-- STATED GOAL --
Your task is to write out the complete listing exactly as it is shown.
**** STORED DATA ****
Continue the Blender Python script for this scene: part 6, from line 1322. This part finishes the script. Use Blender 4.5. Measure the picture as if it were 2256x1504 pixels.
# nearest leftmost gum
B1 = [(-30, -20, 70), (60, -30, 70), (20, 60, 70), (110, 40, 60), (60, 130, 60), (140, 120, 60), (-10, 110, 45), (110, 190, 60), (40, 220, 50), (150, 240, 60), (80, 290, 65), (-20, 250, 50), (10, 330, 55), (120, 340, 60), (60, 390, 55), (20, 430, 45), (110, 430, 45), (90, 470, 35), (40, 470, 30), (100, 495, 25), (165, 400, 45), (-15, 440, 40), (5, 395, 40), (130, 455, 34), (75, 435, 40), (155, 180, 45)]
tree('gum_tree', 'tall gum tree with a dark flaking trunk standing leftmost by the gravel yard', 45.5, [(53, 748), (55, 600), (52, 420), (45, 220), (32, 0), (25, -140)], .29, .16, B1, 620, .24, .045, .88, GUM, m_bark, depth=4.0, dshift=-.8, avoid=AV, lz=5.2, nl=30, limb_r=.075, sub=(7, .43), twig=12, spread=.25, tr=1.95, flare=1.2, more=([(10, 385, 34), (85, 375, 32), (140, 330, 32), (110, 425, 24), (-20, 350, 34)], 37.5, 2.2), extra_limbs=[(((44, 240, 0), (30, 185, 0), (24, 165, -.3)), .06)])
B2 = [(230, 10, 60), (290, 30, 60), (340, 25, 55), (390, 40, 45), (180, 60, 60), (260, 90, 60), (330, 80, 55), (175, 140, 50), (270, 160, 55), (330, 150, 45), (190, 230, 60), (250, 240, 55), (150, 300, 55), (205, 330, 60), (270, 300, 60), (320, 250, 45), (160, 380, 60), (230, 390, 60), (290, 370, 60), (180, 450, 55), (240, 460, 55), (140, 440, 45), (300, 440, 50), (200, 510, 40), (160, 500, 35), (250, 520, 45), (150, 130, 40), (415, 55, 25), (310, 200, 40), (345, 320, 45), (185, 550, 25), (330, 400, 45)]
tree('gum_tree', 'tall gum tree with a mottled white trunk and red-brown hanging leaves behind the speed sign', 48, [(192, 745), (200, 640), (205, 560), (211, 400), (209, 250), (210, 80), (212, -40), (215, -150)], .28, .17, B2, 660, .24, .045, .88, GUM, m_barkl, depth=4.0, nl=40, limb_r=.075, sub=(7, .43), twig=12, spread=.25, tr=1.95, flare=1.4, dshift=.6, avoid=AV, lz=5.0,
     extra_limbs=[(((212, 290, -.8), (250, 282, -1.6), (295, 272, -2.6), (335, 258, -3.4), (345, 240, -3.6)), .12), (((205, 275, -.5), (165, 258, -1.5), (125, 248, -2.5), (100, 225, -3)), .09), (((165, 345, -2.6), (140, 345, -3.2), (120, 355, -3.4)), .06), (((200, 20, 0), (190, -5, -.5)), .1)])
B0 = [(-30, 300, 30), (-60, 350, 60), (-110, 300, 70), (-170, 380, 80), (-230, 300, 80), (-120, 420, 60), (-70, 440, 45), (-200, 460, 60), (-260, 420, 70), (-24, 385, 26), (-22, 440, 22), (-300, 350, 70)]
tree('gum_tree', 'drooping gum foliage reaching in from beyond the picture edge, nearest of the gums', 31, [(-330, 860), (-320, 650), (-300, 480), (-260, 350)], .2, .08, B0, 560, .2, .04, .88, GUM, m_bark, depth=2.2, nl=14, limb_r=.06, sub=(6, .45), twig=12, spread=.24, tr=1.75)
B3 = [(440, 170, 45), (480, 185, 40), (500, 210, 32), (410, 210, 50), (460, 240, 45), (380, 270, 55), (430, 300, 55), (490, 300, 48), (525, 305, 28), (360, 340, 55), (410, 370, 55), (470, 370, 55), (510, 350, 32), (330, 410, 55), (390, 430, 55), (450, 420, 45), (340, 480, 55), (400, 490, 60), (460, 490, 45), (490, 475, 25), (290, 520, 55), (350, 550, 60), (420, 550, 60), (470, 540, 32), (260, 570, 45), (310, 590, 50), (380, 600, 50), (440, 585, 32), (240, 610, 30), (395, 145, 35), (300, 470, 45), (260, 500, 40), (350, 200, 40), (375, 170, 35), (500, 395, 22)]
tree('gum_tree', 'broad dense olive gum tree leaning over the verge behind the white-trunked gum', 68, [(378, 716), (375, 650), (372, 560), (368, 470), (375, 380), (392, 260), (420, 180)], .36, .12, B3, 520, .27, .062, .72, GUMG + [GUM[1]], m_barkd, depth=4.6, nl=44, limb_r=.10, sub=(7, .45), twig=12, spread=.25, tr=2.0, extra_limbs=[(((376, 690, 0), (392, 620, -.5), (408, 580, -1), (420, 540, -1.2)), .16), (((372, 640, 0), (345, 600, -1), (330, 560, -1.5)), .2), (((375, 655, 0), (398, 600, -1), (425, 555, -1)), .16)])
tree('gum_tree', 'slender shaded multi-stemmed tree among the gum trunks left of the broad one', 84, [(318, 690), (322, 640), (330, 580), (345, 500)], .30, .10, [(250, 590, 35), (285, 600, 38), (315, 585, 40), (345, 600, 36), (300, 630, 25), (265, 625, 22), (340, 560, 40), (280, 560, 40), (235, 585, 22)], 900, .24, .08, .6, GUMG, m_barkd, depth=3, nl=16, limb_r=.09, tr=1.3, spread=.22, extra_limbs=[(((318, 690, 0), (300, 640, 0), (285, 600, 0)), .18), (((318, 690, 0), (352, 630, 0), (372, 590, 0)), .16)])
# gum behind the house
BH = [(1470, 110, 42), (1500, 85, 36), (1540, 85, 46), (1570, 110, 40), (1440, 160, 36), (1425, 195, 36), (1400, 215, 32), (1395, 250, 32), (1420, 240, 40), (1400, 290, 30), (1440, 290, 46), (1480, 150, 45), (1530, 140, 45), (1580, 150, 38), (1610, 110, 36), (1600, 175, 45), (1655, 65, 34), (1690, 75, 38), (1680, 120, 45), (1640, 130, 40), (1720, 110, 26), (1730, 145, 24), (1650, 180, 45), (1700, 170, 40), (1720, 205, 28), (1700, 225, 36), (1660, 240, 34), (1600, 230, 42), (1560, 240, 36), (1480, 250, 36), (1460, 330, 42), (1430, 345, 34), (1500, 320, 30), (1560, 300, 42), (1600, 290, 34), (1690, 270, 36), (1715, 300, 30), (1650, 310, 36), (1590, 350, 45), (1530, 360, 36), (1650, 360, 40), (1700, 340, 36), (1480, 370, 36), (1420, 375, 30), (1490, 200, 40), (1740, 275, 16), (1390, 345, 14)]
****
-- TASK OUTPUT --
Continue the Blender Python script for this scene: part 6, from line 1322. This part finishes the script. Use Blender 4.5. Measure the picture as if it were 2256x1504 pixels.
# nearest leftmost gum
B1 = [(-30, -20, 70), (60, -30, 70), (20, 60, 70), (110, 40, 60), (60, 130, 60), (140, 120, 60), (-10, 110, 45), (110, 190, 60), (40, 220, 50), (150, 240, 60), (80, 290, 65), (-20, 250, 50), (10, 330, 55), (120, 340, 60), (60, 390, 55), (20, 430, 45), (110, 430, 45), (90, 470, 35), (40, 470, 30), (100, 495, 25), (165, 400, 45), (-15, 440, 40), (5, 395, 40), (130, 455, 34), (75, 435, 40), (155, 180, 45)]
tree('gum_tree', 'tall gum tree with a dark flaking trunk standing leftmost by the gravel yard', 45.5, [(53, 748), (55, 600), (52, 420), (45, 220), (32, 0), (25, -140)], .29, .16, B1, 620, .24, .045, .88, GUM, m_bark, depth=4.0, dshift=-.8, avoid=AV, lz=5.2, nl=30, limb_r=.075, sub=(7, .43), twig=12, spread=.25, tr=1.95, flare=1.2, more=([(10, 385, 34), (85, 375, 32), (140, 330, 32), (110, 425, 24), (-20, 350, 34)], 37.5, 2.2), extra_limbs=[(((44, 240, 0), (30, 185, 0), (24, 165, -.3)), .06)])
B2 = [(230, 10, 60), (290, 30, 60), (340, 25, 55), (390, 40, 45), (180, 60, 60), (260, 90, 60), (330, 80, 55), (175, 140, 50), (270, 160, 55), (330, 150, 45), (190, 230, 60), (250, 240, 55), (150, 300, 55), (205, 330, 60), (270, 300, 60), (320, 250, 45), (160, 380, 60), (230, 390, 60), (290, 370, 60), (180, 450, 55), (240, 460, 55), (140, 440, 45), (300, 440, 50), (200, 510, 40), (160, 500, 35), (250, 520, 45), (150, 130, 40), (415, 55, 25), (310, 200, 40), (345, 320, 45), (185, 550, 25), (330, 400, 45)]
tree('gum_tree', 'tall gum tree with a mottled white trunk and red-brown hanging leaves behind the speed sign', 48, [(192, 745), (200, 640), (205, 560), (211, 400), (209, 250), (210, 80), (212, -40), (215, -150)], .28, .17, B2, 660, .24, .045, .88, GUM, m_barkl, depth=4.0, nl=40, limb_r=.075, sub=(7, .43), twig=12, spread=.25, tr=1.95, flare=1.4, dshift=.6, avoid=AV, lz=5.0,
     extra_limbs=[(((212, 290, -.8), (250, 282, -1.6), (295, 272, -2.6), (335, 258, -3.4), (345, 240, -3.6)), .12), (((205, 275, -.5), (165, 258, -1.5), (125, 248, -2.5), (100, 225, -3)), .09), (((165, 345, -2.6), (140, 345, -3.2), (120, 355, -3.4)), .06), (((200, 20, 0), (190, -5, -.5)), .1)])
B0 = [(-30, 300, 30), (-60, 350, 60), (-110, 300, 70), (-170, 380, 80), (-230, 300, 80), (-120, 420, 60), (-70, 440, 45), (-200, 460, 60), (-260, 420, 70), (-24, 385, 26), (-22, 440, 22), (-300, 350, 70)]
tree('gum_tree', 'drooping gum foliage reaching in from beyond the picture edge, nearest of the gums', 31, [(-330, 860), (-320, 650), (-300, 480), (-260, 350)], .2, .08, B0, 560, .2, .04, .88, GUM, m_bark, depth=2.2, nl=14, limb_r=.06, sub=(6, .45), twig=12, spread=.24, tr=1.75)
B3 = [(440, 170, 45), (480, 185, 40), (500, 210, 32), (410, 210, 50), (460, 240, 45), (380, 270, 55), (430, 300, 55), (490, 300, 48), (525, 305, 28), (360, 340, 55), (410, 370, 55), (470, 370, 55), (510, 350, 32), (330, 410, 55), (390, 430, 55), (450, 420, 45), (340, 480, 55), (400, 490, 60), (460, 490, 45), (490, 475, 25), (290, 520, 55), (350, 550, 60), (420, 550, 60), (470, 540, 32), (260, 570, 45), (310, 590, 50), (380, 600, 50), (440, 585, 32), (240, 610, 30), (395, 145, 35), (300, 470, 45), (260, 500, 40), (350, 200, 40), (375, 170, 35), (500, 395, 22)]
tree('gum_tree', 'broad dense olive gum tree leaning over the verge behind the white-trunked gum', 68, [(378, 716), (375, 650), (372, 560), (368, 470), (375, 380), (392, 260), (420, 180)], .36, .12, B3, 520, .27, .062, .72, GUMG + [GUM[1]], m_barkd, depth=4.6, nl=44, limb_r=.10, sub=(7, .45), twig=12, spread=.25, tr=2.0, extra_limbs=[(((376, 690, 0), (392, 620, -.5), (408, 580, -1), (420, 540, -1.2)), .16), (((372, 640, 0), (345, 600, -1), (330, 560, -1.5)), .2), (((375, 655, 0), (398, 600, -1), (425, 555, -1)), .16)])
tree('gum_tree', 'slender shaded multi-stemmed tree among the gum trunks left of the broad one', 84, [(318, 690), (322, 640), (330, 580), (345, 500)], .30, .10, [(250, 590, 35), (285, 600, 38), (315, 585, 40), (345, 600, 36), (300, 630, 25), (265, 625, 22), (340, 560, 40), (280, 560, 40), (235, 585, 22)], 900, .24, .08, .6, GUMG, m_barkd, depth=3, nl=16, limb_r=.09, tr=1.3, spread=.22, extra_limbs=[(((318, 690, 0), (300, 640, 0), (285, 600, 0)), .18), (((318, 690, 0), (352, 630, 0), (372, 590, 0)), .16)])
# gum behind the house
BH = [(1470, 110, 42), (1500, 85, 36), (1540, 85, 46), (1570, 110, 40), (1440, 160, 36), (1425, 195, 36), (1400, 215, 32), (1395, 250, 32), (1420, 240, 40), (1400, 290, 30), (1440, 290, 46), (1480, 150, 45), (1530, 140, 45), (1580, 150, 38), (1610, 110, 36), (1600, 175, 45), (1655, 65, 34), (1690, 75, 38), (1680, 120, 45), (1640, 130, 40), (1720, 110, 26), (1730, 145, 24), (1650, 180, 45), (1700, 170, 40), (1720, 205, 28), (1700, 225, 36), (1660, 240, 34), (1600, 230, 42), (1560, 240, 36), (1480, 250, 36), (1460, 330, 42), (1430, 345, 34), (1500, 320, 30), (1560, 300, 42), (1600, 290, 34), (1690, 270, 36), (1715, 300, 30), (1650, 310, 36), (1590, 350, 45), (1530, 360, 36), (1650, 360, 40), (1700, 340, 36), (1480, 370, 36), (1420, 375, 30), (1490, 200, 40), (1740, 275, 16), (1390, 345, 14)]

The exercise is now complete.